Thursday, August 26, 2004

Bravo Romeo Delta has in several places expressed a feeling of resentment that certain words can be used by certain people without the same stigma.

The only thing I feel compelled to add to the mix on this, is that it's the fact that I can get fired for dropping an N-bomb by someone who, in all likelyhood, could also be of the opinion that boycotting the Dixie Chicks (for their political views) constitutes an impingement of First Amendment rights.

Yes, this is about the word you would get fired for calling an African-American who worked at the same place you did.

It's worth noting that if an African American called a Caucasian-American a honky, or a Spanish American called a Caucasian-American a Gringo, they would almost certainly be in serious trouble - but not necessarily quite the same trouble.

It's also worth noting that many people of all colors do dislike or boycott comedians who use the 'N-bomb'. Again, it's not the same. We can respect people with different opinions about these comedians, but have only one opinion about a white comedian who uses the N-bomb.

One important point is that people who can laugh at themselves are often admirable, but people who like to mock other people for things that they have suffered seriously for are contemptible. Remember Jesse Jackson and Hymietown? A Jewish comedian could have gotten away with that line, but it doesn't mean Jesse Jackson wasn't wrong and mean spirited to use it - or that the Jewish comedian would have been wrong.

Still not quite the same. I could write all those words.

The core of the issue is economic. That is where the symmetry radically breaks down. The N-bomb was historically used not merely to hurt people, but keep them 'in their place'. If you look at employment and salary statistics, you will see this is a battle still being fought. Comedians are often rather good at tapping concealed angers that can't be expressed in polite company. Oddly enough, not only African Americans are victims of this anger.
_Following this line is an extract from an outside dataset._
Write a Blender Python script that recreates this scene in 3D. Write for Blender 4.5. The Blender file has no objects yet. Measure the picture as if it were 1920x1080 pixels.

The dogs of the employment market may become the lions of the criminal scene, and it is in all our interests that ambitious and capable people should have reasonable hope that they can prosper while doing something worthwhile. A joke using the N-bomb between boss and subordinate can become an unspoken compact that that 'other' subordinate won't get the promotion.

Is it then OK for black comedians to use the N-bomb? I'm not quite sure, but I do consider it different. It is much less certain that this latter use will reinforce the short sighted little compacts which in the long run hurt us all.